In the late 1960s Robert Smithson wryly argued that Americans need not make the Grand Tour of Italy to see great ruined monuments, that we had all the ruins we needed right here in North America – and better yet, they were newer. Giving a slide lecture about the half-constructed, half-demolished Hotel Palenque in Mexico, Smithson described in faux-archaeological terms a place that was a ruin even before it was completed, and used the verbiage of Minimalism to analyse the piles of lumber or the drained pool full of mouldering construction materials as if they were calculated works of art. Similarly Handforth sees artistic potential in materials along the wayside, finding in each new-ish thing the kernels of its own entropic decay and death and possible transfigurative release.

Handforth’s highway billboard Diamond Brite (2004), which dominated a room at this year’s Whitney Biennial, looked like any other off-ramp directional sign, with the familiar reflective white blocklettering on forest-green field that is the graphic standard of the interstate highway system. But the aluminium sign, neatly folded with a precision that suggested a focused and impersonal violence and plonked upside down as if by the whim of a passing tornado, was not a found object. While emblazoned with the familiar federal heraldry of Interstate 95 – the 2000 mile-long corridor of asphalt that binds together the megalopoli of the Eastern seaboard – it also bore the simple message ‘No Exit’, the equivocal advisory scaled to be clearly understood at a high speed. Like the deadpan blacktop lingo in Ruscha’s text paintings (they too are almost, but not quite, ‘all right’), Handforth’s sign is imaginary – there may not exist such bleak Sartrean messages in the Interstate vocab-ulary – but it is close enough to plausible to be discomfiting. And it is discomfiting precisely because the landscape of bland signage is meant to be as familiar as the inside of your eyelids, the sameness assuring not so much that there is a way home but that you never really left. Instead, Diamond Brite hints at the headlong vertigo of speeding towards ‘no-place’.

This linkage of the real, the social, the Surreal, the Pop and the Minimalist without resorting to easy pastiche is what gives Handforth’s objects their distinctive torque, their inertial guidance.

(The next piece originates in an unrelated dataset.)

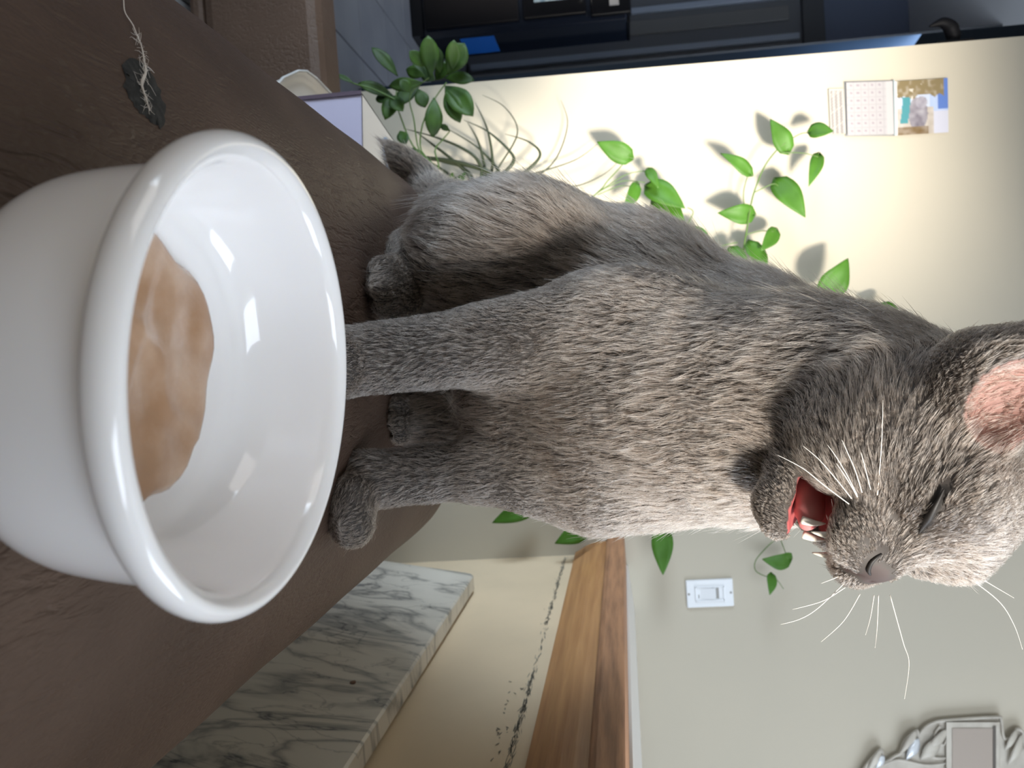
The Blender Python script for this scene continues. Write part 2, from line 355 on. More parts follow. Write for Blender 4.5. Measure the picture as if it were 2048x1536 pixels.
# ------------------------------------------------------------------ things between the sofa and the back wall
ott_m = bpy.data.materials.new('dark_brown_leather'); ott_m.use_nodes = True; leather_nodes(ott_m, (.125, .080, .056), (.095, .060, .042))
ott = empty('ottoman', (-.85, 1.60, 0), 'low dark brown leather ottoman on the hall side, behind the white tray corner', 'ottoman')
bx('cushion', (-1.20, -.519, 1.445, 1.56, .06, .288), ott_m, ott, .022)
bx('skirt', (-1.19, -.530, 1.455, 1.55, .03, .06), ott_m, ott, .01)
for a_, b_ in ((-1.18, 1.47), (-.58, 1.47), (-1.18, 1.505), (-.58, 1.505)): bx('foot', (a_, a_ + .04, b_, b_ + .04, 0, .03), oak_dark, ott)
white_gloss = M('white_enamel', (.74, .72, .68), .25); white_rim = M('grey_white_rim', (.55, .55, .54), .25)
tb = empty('side_table', (-.338, 1.22, 0), 'small round dark side table standing behind the sofa arm, under the white tray', 'side table')
mesh('table_top', *lathe([(0, .340), (.080, .340), (.084, .344), (.084, .352), (.081, .3565), (0, .3565)], 40), bench_m, tb, False).location = (-.338, 1.22, 0)
mesh('pedestal', *lathe([(0, .03), (.02, .03), (.016, .10), (.018, .33), (.05, .340), (0, .340)], 20), bench_m, tb).location = (-.338, 1.22, 0)
mesh('table_base', *lathe([(0, 0), (.08, 0), (.08, .012), (.03, .032), (0, .032)], 32), bench_m, tb).location = (-.338, 1.22, 0)
for o in list(bpy.data.objects):
    if o.parent is tb: o.location = (0, 0, 0); o.matrix_parent_inverse = Matrix()
# octagonal tray, one corner of it shows
TC = np.array([-.337, 1.215]); tv_, tf2 = [], []
ring = [(a_ * 1.13, z_ - .0515) for a_, z_ in ((.158, .4085), (.168, .4095), (.1715, .4195), (.1690, .4205), (.1645, .4130), (.150, .4118), (0, .4118))]
for r_, z_ in ring:
    for k in range(32):
        q = 2 * math.pi * (k + .5) / 32; oct_ = math.cos(math.pi / 8) / math.cos(((q + math.radians(-17)) % (math.pi / 4)) - math.pi / 8)
        rr = r_ * min(1.0, oct_ * 1.04); tv_.append((TC[0] + rr * .64 * math.cos(q), TC[1] + rr * math.sin(q), z_))
for i in range(len(ring) - 1):
    for k in range(32): tf2.append((i * 32 + k, i * 32 + (k + 1) % 32, (i + 1) * 32 + (k + 1) % 32, (i + 1) * 32 + k))
tf2.append(tuple(range(32))[::-1])
tray = empty('tray', (TC[0], TC[1], .357), 'white enamel tray corner poking out left of the tissue box', 'tray')
mesh('tray_dish', tv_, tf2, white_gloss, tray, True)
mesh('rim', *tube([(tv_[64 + k % 32][0], tv_[64 + k % 32][1], .3693) for k in range(33)], [.0022] * 33, 6), white_rim, tray, True)
# tissue box: lavender front, cream top with a blue print, a tissue folded down in the slot
lav = M('lavender_card', (.52, .50, .66), .6); crm = M('cream_card', (.74, .69, .64), .6); blu = M('blue_print', (.26, .36, .52), .6); prp = M('dark_purple_card', (.10, .07, .10), .6)
ax = np.array([.035, .19]); ax = ax / np.linalg.norm(ax); bxv = np.array([ax[1], -ax[0]]); P0 = np.array([-.3935, 1.098])
def bp(a, b_, z): p = P0 + ax * a + bxv * b_; return (p[0], p[1], z)
TL, TW, TZ0, TZ1 = .22, .112, .3610, .4712
tis = empty('tissue_box', bp(TL / 2, TW / 2, TZ0), 'lavender and cream tissue box with a blue print, beside the sofa arm', 'tissue box')
def slabq(name, c, mat, n_off):      # a thin card panel from four corners
    c = [np.array(p) for p in c]; nn = np.cross(c[1] - c[0], c[2] - c[0]); nn = nn / np.linalg.norm(nn) * n_off
    return mesh(name, c + [p + nn for p in c], [(0, 1, 2, 3), (7, 6, 5, 4), (0, 4, 5, 1), (1, 5, 6, 2), (2, 6, 7, 3), (3, 7, 4, 0)], mat, tis)
slabq('front_panel', [bp(0, 0, TZ0), bp(0, TW, TZ0), bp(0, TW, TZ1), bp(0, 0, TZ1)], lav, -.002)
slabq('back_panel', [bp(TL, 0, TZ0), bp(TL, TW, TZ0), bp(TL, TW, TZ1), bp(TL, 0, TZ1)], lav, .002)
slabq('side_panel', [bp(0, 0, TZ0), bp(TL, 0, TZ0), bp(TL, 0, TZ1), bp(0, 0, TZ1)], prp, .002)
slabq('side_panel', [bp(0, TW, TZ0), bp(TL, TW, TZ0), bp(TL, TW, TZ1), bp(0, TW, TZ1)], lav, -.002)
slabq('top_panel', [bp(0, 0, TZ1), bp(TL, 0, TZ1), bp(TL, TW, TZ1), bp(0, TW, TZ1)], crm, .001)
slabq('corner_strip', [bp(-.001, -.003, TZ0), bp(-.001, .003, TZ0), bp(-.001, .003, TZ1), bp(-.001, -.003, TZ1)], prp, .0015)
V = [bp(.14 + .05 * math.cos(q), TW / 2 - .015 + .034 * math.sin(q) * (1 + .25 * math.cos(2 * q)), TZ1 + .0013) for q in np.linspace(0, 2 * math.pi, 25)[:-1]]
V2 = [(x, y, z + .0006) for x, y, z in V]
mesh('printed_motif', V + V2, [tuple(range(24, 48))] + [(k, (k + 1) % 24, 24 + (k + 1) % 24, 24 + k) for k in range(24)], blu, tis)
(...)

While Venturi often talked about how the commercial strip heralded the triumph of sign over space (experience of place being increasingly driven by symbols and images), Handforth finds a happy equilibrium, making things that are both locked into everyday reality as cultural signs and formal objects in their own right, hybrids successfully interacting with one another and with the space around them. Hence his comfort with making objects that can look like austere sculptures while functioning less intimidatingly as furniture. It is also why his Western Sun (2004), a radiating fan of amber fluorescent tubes arranged like a roadside illustration of the dying rays of a desert sunset, converses just as easily with the off-the-shelf purity of Dan Flavin’s Minimalist ethos as it does with the original industrial and commercial sources that inspired Flavin, without coming across as glib or excessively referential.

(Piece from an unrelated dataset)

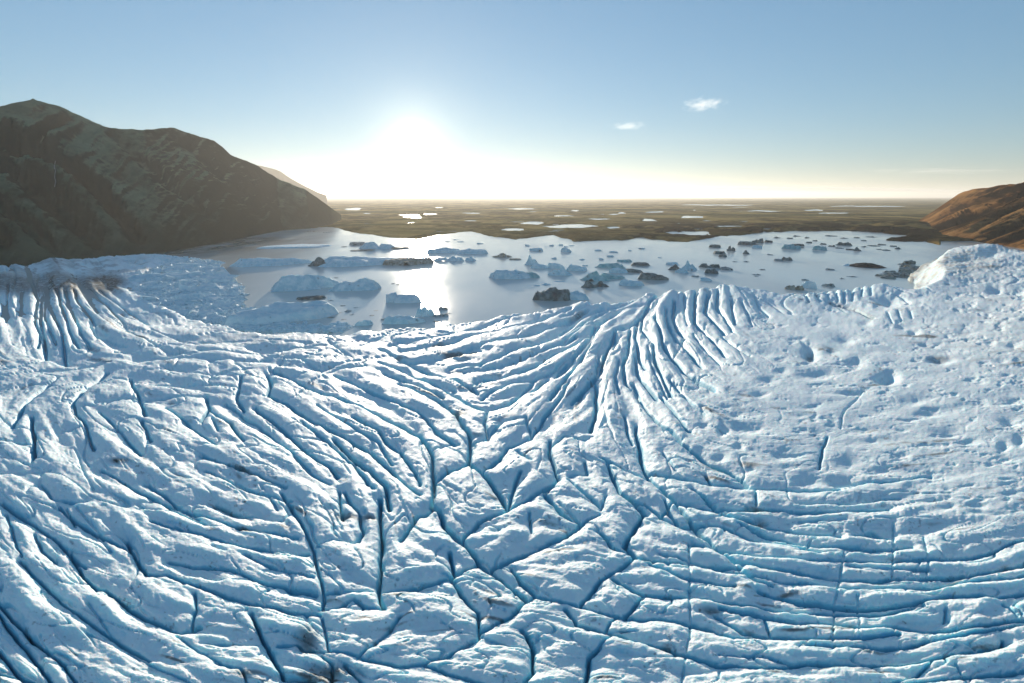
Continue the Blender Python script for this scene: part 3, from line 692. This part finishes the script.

But the choice between High and Low was long ago shown to be a false one – by Warhol and Ruscha and Venturi and many others. There is no decisive fork in the road coming up ahead, no destination where everything will be made clear. There is only the unfathomable debris field of what exists in the world, which can never be fully apprehended or picked clean. For an artist like Handforth, that will do just fine.